А ЛАРЧИК ПРОСТО ОТКРЫВАЛСЯ

ДА — НЕТ, ДА — НЕТ, НО…


...

Игра вживую

Игра, о которой мы говорим, – это игра вживую, это игра своей жизнью. Только риск, связанный с собственной жизнью, может быть основанием этой игры, ее наполнением, ее оправданием для себя.

Почему я так заостряю на этом внимание? Понимаете, «нам не дано предугадать, как слово наше отзовется».

Я как-то раз сам себе сказал: «Давай, Игорь, заканчивай свою бодягу и все эти интеллектуальные построения защитной мотивации и скажи себе честно: ты трус, ты трус, ты боишься стать одержимым, сумасшедшим. Ты боишься стать странствующим дервишем, юродивым, ты боишься. И поэтому традиция милостиво предложила тебе работу, в которой это не требуется в такой крайней форме». И когда я это сам себе сказал, то количество «лапши», которую я вешал на уши самому себе и, естественно, окружающим, по поводу срединного пути, пути хитрого человека (ну, слов-то много придумано, и хорошими людьми придумано), уменьшилось. Во всяком случае, для меня самого уменьшилось, потому что это страшно. Страшно быть сумасшедшим и горящим. Страшно признаться, что ты такой жизнью жить не можешь, не знаю, как вам, может быть, вы бесстрашные — это дело сугубо индивидуальное, но мне страшно.

Я приезжаю к своему мастеру — Мирзабаю, смотрю на его внешнюю часть жизни и понимаю, что я так не могу. Могу притвориться на какое-то время, но незачем, если честно. Так жить всегда — не могу, я слишком привязан к людям, к социуму, к жизни людской. Для меня потерять активную жизнь среди людей и перейти на жизнь юродивого невозможно. Каждый раз, когда я использую такой вариант реализации, – это очень трудно, это огромное событие каждый раз.
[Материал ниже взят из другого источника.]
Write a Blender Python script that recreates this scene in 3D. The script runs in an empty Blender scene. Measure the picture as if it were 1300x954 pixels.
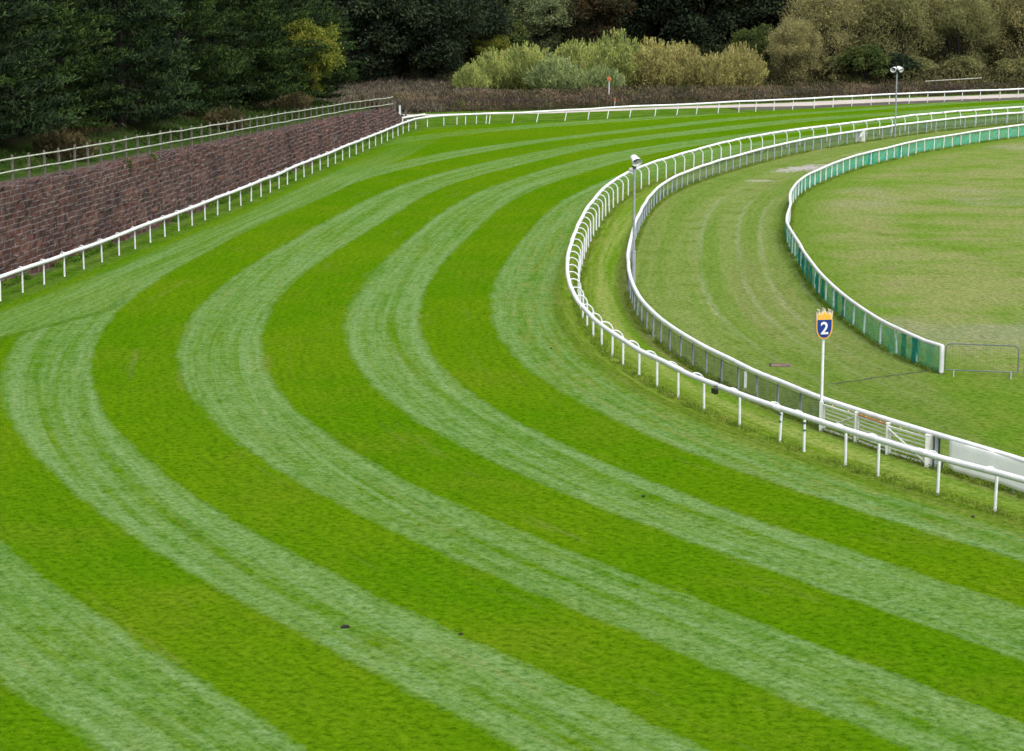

Я занимался психоанализом, ковырялся, это связано и с тем, что мой отец талантом и хитростью избежал репрессии в 1937 году, но получил все-таки свою долю после войны, без лагерей, но получил — карьера такая, какая могла бы быть, не состоялась. Мой брат был болен психически. То, что я видел вокруг себя, то, через что нужно было пробиваться, и доказывать, и т.д., и т.д., – в общем, «из грязи в князи», – все это, естественно, просто так не отдерешь — это же плоть, это тело личности. Да я как-то собрался с силами и приехал к Мирзабаю насовсем, как мне казалось… Но он мне сказал на третий день: «Игорь — Западная Европа», – и я понимаю, что он сказал. Он сказал, что для меня это неправильно, моя работа другая, и поэтому остаться в Азии и жить жизнью дервиша для меня бессмысленно (наверное, это было компенсаторное желание — уйти от сложности работы с людьми). «Иди и делай ту работу, которую ты в состоянии сделать», – вот что он сказал.

Традиция начинает с простого. Она дает тебе то, на что ты способен, а если не способен, то это бессмыслица — ставить перед тобой невозможную для твоих сил задачу. Мне нравится книжка Аркадия Ровнера «Веселые сумасшедшие». Я ее читаю и не нахожу там ни одного сумасшедшего, все такие обстоятельные, все такие разумненькие, культурненькие такие. Они что, никогда не видели веселых сумасшедших? Пусть едут в Среднюю Азию, посмотрят, пусть пойдут к юродивым, посмотрят. Не надо думать, что их уже нет. Есть, мало их, всегда было мало, потому что страшно и опасно, страшно и опасно так жить — ведь на кону жизнь, не в абстрактно-библиотечном смысле, а в самом прямом, гробик приготовлен, но они есть и в нашем времени.

Что-то не очень веселая побрехаловка. Думаю: почему же так? Потому что для этого содержания не находится более веселой формы. А это опять же слабость, моя слабость прежде всего, потому что слишком меня это задевает. Плохо это или хорошо, но это слабость, в этом месте меня можно достать. С абстрактной точки зрения — это слабость. Как там в книжках? Неуязвимый воин — он что чурбан. Чурбан, потому что его ничего не достает. Как известно, чем более неуязвимый, тем более уязвим. Стоит рыцаря в доспехах скинуть с коня, как уязвимее его никого нет, берешь стилетик, в дырочку суешь — и абзац. Но когда он на коне, в доспехах, с мечом, копьем — ха-ха, попробуй ты с ним что-нибудь сделать. Так вот. Но это я уже на всякий случай себя оправдал.